=== AIM OF THE EXERCISE ===
From the material below, list every line containing "degrees".

=== AVAILABLE DATA ===
☆ ☆ ☆ ☆

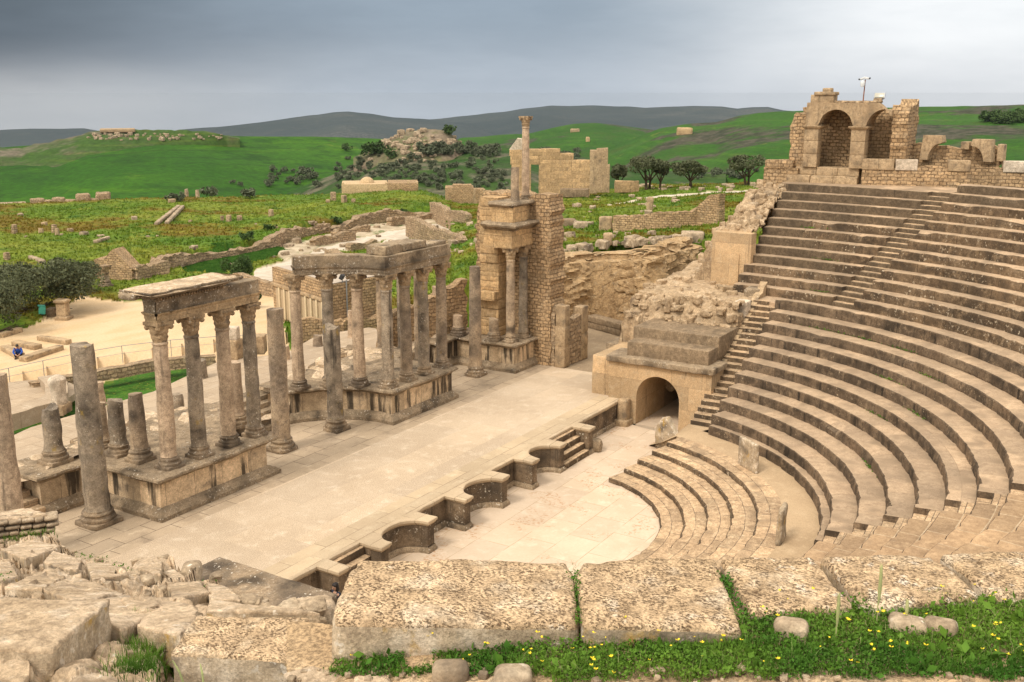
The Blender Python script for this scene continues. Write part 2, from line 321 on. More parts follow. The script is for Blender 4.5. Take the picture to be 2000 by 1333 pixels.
# ---- floors
b=MB(); a=arc(0,0,13.2,-180,0,40); n=len(a)
b.add([(x,y,0) for x,y in a]+[(13.7,2.0,0),(-13.7,2.0,0)],[list(range(n+2))]); b.box(13.6,29,-1.34,.95,-.3,.004); b.box(-29,-13.6,-1.34,.95,-.3,.004)
struct('orchestra_floor',b,m_orch)
b=MB(); G=[[(x,y,ZS) for x in np.linspace(-13.4,13.6,60)] for y in (1.72,3.0)]; b.grid(G,1)
G=[[(x,y,ZS) for x in np.linspace(-14.5,17.4,60)] for y in (3.0,7.9)]; b.grid(G,0)
b.add([(13.6,2.5,ZS),(17.4,2.5,ZS),(17.4,3.0,ZS),(13.6,3.0,ZS)],[(0,1,2,3)],0)
b.add([(-16,7.9,ZS),(17.4,7.9,ZS),(17.4,14.3,ZS),(-16,14.3,ZS)],[(0,1,2,3)],2)
struct('stage_floor',b,[m_stage,m_border,m_pave])
b=MB(); b.add([(17.4,2.5,ZS),(40,2.5,ZS),(40,16,ZS),(17.4,16,ZS)],[(0,1,2,3)]); struct('passage_floor',b,m_gravel)
# ---- cavea rows
def ring(mb,R0,R1,zb,z1,a0,a1,seed=0,chip=.03,step=.3,drop=.6,mr=0,mt=1,zt=None,bev=.035):
    """one seat row between two angles (degrees), closed at both ends"""
    n=max(3,int(abs(R_(a1-a0))*R0/step)); A=np.radians(np.linspace(a0,a1,n+1)); zt=z1 if zt is None else zt
    step=min(step,.24)
    n=max(3,int(abs(R_(a1-a0))*R0/step)); A=np.radians(np.linspace(a0,a1,n+1))
    prof=[(R0,zb-.08),(R0,(zb+z1)/2),(R0,z1-bev),(R0+bev,z1),((R0+R1)/2,(z1+zt)/2),(R1+.06,zt)]
    G=np.array([[(r*math.cos(t),r*math.sin(t),z) for t in A] for r,z in prof]); u=A*R0; UV=np.array([[(u[i],(z if k<3 else r)) for i in range(n+1)] for k,(r,z) in enumerate(prof)])
    Q=G[2:4].reshape(-1,3); j=np.clip(fbm(Q*1.,1.7,3,seed)-.12,0,1)*chip*3.2+np.abs(fbm(Q,6.,2,seed+3))*chip*.5
    hit=np.clip(vn(Q,.42,seed+9)-.62,0,1)*chip*9; j=j+hit
    r=np.hypot(Q[:,0],Q[:,1]); d=Q.copy(); d[:,0]*=1+j/r; d[:,1]*=1+j/r; d[:,2]-=j*.8; G[2:4]=d.reshape(G[2:4].shape)
    Q=G[:2].reshape(-1,3); j=fbm(Q,1.3,3,seed+20)*chip*.6; r=np.hypot(Q[:,0],Q[:,1]); Q=Q.copy(); Q[:,0]*=1+j/r; Q[:,1]*=1+j/r; G[:2]=Q.reshape(G[:2].shape)
    Q=G[4:].reshape(-1,3); Q=Q.copy(); Q[:,2]+=fbm(Q,.9,2,seed+40)*.012; G[4:]=Q.reshape(G[4:].shape)
    mb.grid(G[:3],mr,UV[:3]); mb.grid(G[2:4],mr,UV[2:4]); mb.grid(G[3:],mt,UV[3:])
    if chip>.004:                          # separate blocks, each set a little differently
        bw=1.25; s0=seed*.77; uu=(A+7)*R0/bw+s0; bi=np.floor(uu).astype(int); fr=uu-bi; rb=np.array([n1(k_*3.17+seed,7) for k_ in bi]); rz_=np.array([n1(k_*5.31+seed,8) for k_ in bi]); jt=np.where((fr<.10)|(fr>.93),1.,0.)
        dr=rb*.026+jt*.045*min(1,chip/.02); rr_=np.hypot(G[:4,:,0],G[:4,:,1]); G[:4,:,0]*=1+dr/rr_; G[:4,:,1]*=1+dr/rr_; G[2:5,:,2]+=rz_*.014; G[2:4,:,2]-=jt*.02
    for k,fl in ((0,False),(n,True)):
        s=[tuple(G[i,k]) for i in range(6)]+[(R1*math.cos(A[k]),R1*math.sin(A[k]),zb-drop)]
        mb.add(s,[list(range(7)) if not fl else list(range(7))[::-1]],mr)
H1=.435; ROW=[(11.6195,1.4852)]+[(11.936+.9*i,1.9162+H1*i) for i in range(9)]     # row 0..9
low=thing('seating_bank',(0,-15,1.05),'curved lower bank of worn stone seats, below the broken parapet and beside the arched tunnel','seating')
SA=-85.2
def lane(R,w=1.0): return SA-math.degrees(w/R)
for i,(R,z) in enumerate(ROW):
    zb=1.05 if i==0 else ROW[i-1][1]; Rn=ROW[i+1][0] if i<9 else 20.0
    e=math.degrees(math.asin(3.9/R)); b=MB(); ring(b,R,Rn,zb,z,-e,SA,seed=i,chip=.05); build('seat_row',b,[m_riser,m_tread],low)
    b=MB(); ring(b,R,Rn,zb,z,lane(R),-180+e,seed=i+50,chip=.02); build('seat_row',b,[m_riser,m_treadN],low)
b=MB()
for i in range(1,10):                    # radial stair cut into the near side: half steps in the lane
    R,z=ROW[i]; Rn=ROW[i+1][0] if i<9 else 20.
    ring(b,R,R+.46,ROW[i-1][1],z-H1/2,SA,lane(R),seed=i,chip=.008,step=.5); ring(b,R+.46,Rn,z-H1/2,z,SA,lane(R),seed=i+7,chip=.008,step=.5)
build('stairway',b,[m_riser,m_ostep],low)
b=MB(); ns=21; X0,X1=11.95,20.4
for k in range(ns):                      # straight flight up the far end of the rows
    x=X0+(X1-X0)*k/ns; z=1.05+(5.66-1.05)*(k+1)/ns
    b.rock((x+.7,-3.27,z-.3),(1.4,1.3+.02*n1(k*1.7),.6),rnd=.03,rough=.012,cell=.5,seed=k)
build('stairway',b,[m_ostep,m_riserU],low,split=True)
# parapet and walkway above the lower bank
b=MB(); ring(b,20.0,20.36,5.40,5.9,-11.2,-176,seed=91,chip=.07,drop=.5); build('parapet',b,[m_riser,m_tread],low)
b=MB(); ring(b,20.3,21.75,5.0,5.66,-3.2,-177,seed=92,chip=.01,step=.6); build('walkway',b,[m_tread,m_tread],low)
# upper bank
up=thing('seating_bank',(20,-10,5.6),'higher bank of long straight-looking stone seats climbing to the arched chamber','seating')
HU=.4386; RU=[(21.6077+.7464*i,6.1008+HU*i) for i in range(13)]
def ulane(R): return -19.3-math.degrees(.62/R), -19.3+math.degrees(.62/R)
for i,(R,z) in enumerate(RU):
    Rn=RU[i+1][0] if i<12 else 31.4; l1,l0=ulane(R)
    zb=z-HU
    if i<12:
        e=-math.degrees(math.asin(.95/R)); b=MB()
        if i in (3,4,5,6,7):             # restored smooth stretch meets rough old blocks
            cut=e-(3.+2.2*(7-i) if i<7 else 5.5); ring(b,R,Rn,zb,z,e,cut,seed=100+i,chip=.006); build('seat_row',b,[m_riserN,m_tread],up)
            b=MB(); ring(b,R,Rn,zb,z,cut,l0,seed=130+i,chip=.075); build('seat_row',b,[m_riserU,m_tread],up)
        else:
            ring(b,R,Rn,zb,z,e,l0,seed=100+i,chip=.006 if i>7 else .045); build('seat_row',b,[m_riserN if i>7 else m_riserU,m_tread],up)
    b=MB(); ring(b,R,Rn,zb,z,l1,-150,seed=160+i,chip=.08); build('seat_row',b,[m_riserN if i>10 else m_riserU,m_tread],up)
b=MB()
for i in range(12):
    R,z=RU[i]; l1,l0=ulane(R); Rn=RU[i+1][0]
    ring(b,R,R+.38,z-HU,z-HU/2,l0,l1,seed=i,chip=.01,step=.4); ring(b,R+.38,Rn,z-HU/2,z,l0,l1,seed=i+3,chip=.01,step=.4)
build('stairway',b,[m_riserN,m_ostep],up)
b=MB(); ring(b,30.4,33.5,10.6,10.93,-1.,-20.,seed=3,chip=.0,step=.8); build('walkway',b,[m_tread,m_tread],up)
# ---- orchestra steps (low honour seats)
os_=thing('honour_steps',(6,-6,0),'five low curved stone steps around the pale orchestra floor, with a wide platform behind','steps')
RO=[5.85,6.73,7.6,8.48,9.4,10.35]
for k in range(5):
    b=MB(); ring(b,RO[k],RO[k+1],.21*k,.21*(k+1),-15.2-.4*k,-164,seed=200+k,chip=.05,drop=.3,bev=.04); build('curved_step',b,[m_riserU,m_ostep],os_)
b=MB(); ring(b,RO[5],11.75,1.0,1.05,-15.5,-164,seed=210,chip=.0,step=.5); build('platform',b,[m_plat,m_plat],os_)
b=MB(); b.add([(9.9,-2.75,1.05),(12.2,-3.95,1.052),(12.2,-2.55,1.052),(13.6,-2.55,.25),(13.6,-1.36,.02),(10.9,-1.0,.02),(10.3,-1.9,.5)],[(0,1,2),(0,2,6),(2,3,6),(3,4,5),(3,5,6)]); build('ramp',b,m_plat,os_)
# standing slabs
q=P(1308,862,.5); b=MB(); b.rock((q[0],q[1],.75),(1.75,.34,1.75),R_(64),rnd=.05,rough=.05,cell=.2,seed=3,chip=.5,tilt=(0,.0))
V=b.V(); s_=(V[:,0]-q[0])*math.cos(R_(64))+(V[:,1]-q[1])*math.sin(R_(64)); k=V[:,2]>.2; V[k,2]-=np.clip(np.abs(s_[k]-.25)-.1,0,2)*(V[k,2]-.2)*.75; b.setV(V)
one('standing_slab',b,m_slabe,'broken gable-shaped upright slab at the tunnel end of the low curved steps','stone slab',loc=(q[0],q[1],0))
for (xa,ya),(xb,yb),h,lab in (((1444,905),(1478,926),1.25,'upright thin slab with rounded corner on the platform edge, nearest the arched tunnel'),((1518,1058),(1533,1050),1.3,'upright thin slab seen edge-on at the near end of the curved steps')):
    A_=np.array(P(xa,ya,1.05)[:2]);B_=np.array(P(xb,yb,1.05)[:2])
    if xa>1500: A_=np.array([.75,-10.42]);B_=np.array([1.75,-10.3])
    c=(A_+B_)/2; L=np.linalg.norm(B_-A_); b=MB(); b.rock((c[0],c[1],1.05+h/2-.03),(L,.2,h),math.atan2(*(B_-A_)[::-1]),rnd=.08,rough=.04,cell=.16,seed=int(xa),chip=.45)
    one('standing_slab',b,m_slabe,lab,'stone slab')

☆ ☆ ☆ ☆

=== EXERCISE RESULT ===
    """one seat row between two angles (degrees), closed at both ends"""
def lane(R,w=1.0): return SA-math.degrees(w/R)
    e=math.degrees(math.asin(3.9/R)); b=MB(); ring(b,R,Rn,zb,z,-e,SA,seed=i,chip=.05); build('seat_row',b,[m_riser,m_tread],low)
def ulane(R): return -19.3-math.degrees(.62/R), -19.3+math.degrees(.62/R)
        e=-math.degrees(math.asin(.95/R)); b=MB()